Walter Page, expert stonemason, has just completed a day of hard work on the site
of another new building in the thriving young city of Toronto. Queen Victoria is on the
throne, the sun never sets on the British Empire, and there is hardly a better place to be in
all that wide Empire than Toronto. Prosperous and bustling, the city is the financial and
cultural hub of the twenty-one-year-old country of Canada.

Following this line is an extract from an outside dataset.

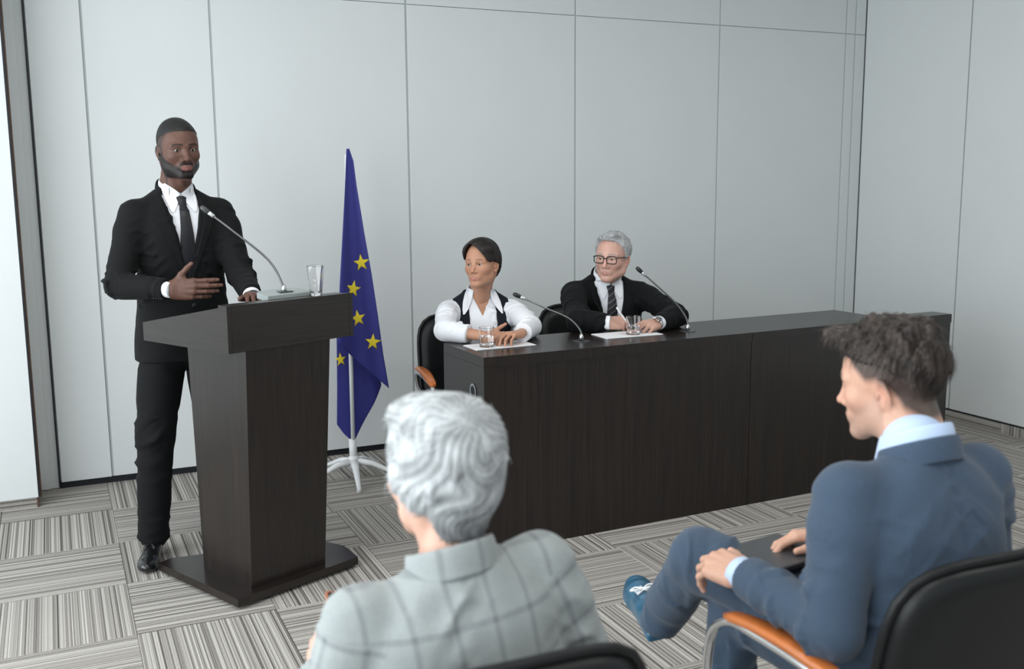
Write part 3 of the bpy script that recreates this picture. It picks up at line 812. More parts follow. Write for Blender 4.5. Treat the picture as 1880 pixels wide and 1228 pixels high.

Walter has come a long way since he arrived in Canada as a boy with a heart full of
dreams. Apprenticed to a stonemason when he came to Toronto, he has become an expert
in his craft and is well-connected in the healthy Toronto building trade. In 1875 Walter and
John married two sisters, also immigrants from England. John married Sarah Cundell, and
Walter married her sister Betsy Cundell. Walter is now a respectable family man with six
daughters and a son.
It's time for the next step.
That night after dinner, when the children have gone to bed, he discusses his new
dream with Betsy. Putting together his own savings and some investment from the bank,
Walter has the capital to set tip his own construction business. As she listens to him set out
his plan, Betsy gets caught up in the excitement too. With his expertise and his wide
network of contacts in the city, Walter is well placed to make the most of Toronto's
building boom, and establish a secure future for his family.
And indeed, in the next decades Walter Page will become one of Toronto's most
successful builders, working on the magnificent estates of Toronto's most privileged, and
such landmarks as Saint Paul's Cathedral, the University of Toronto's Hart House, and the
stables at Henry Mill Pellat's fabulous Casa Loma.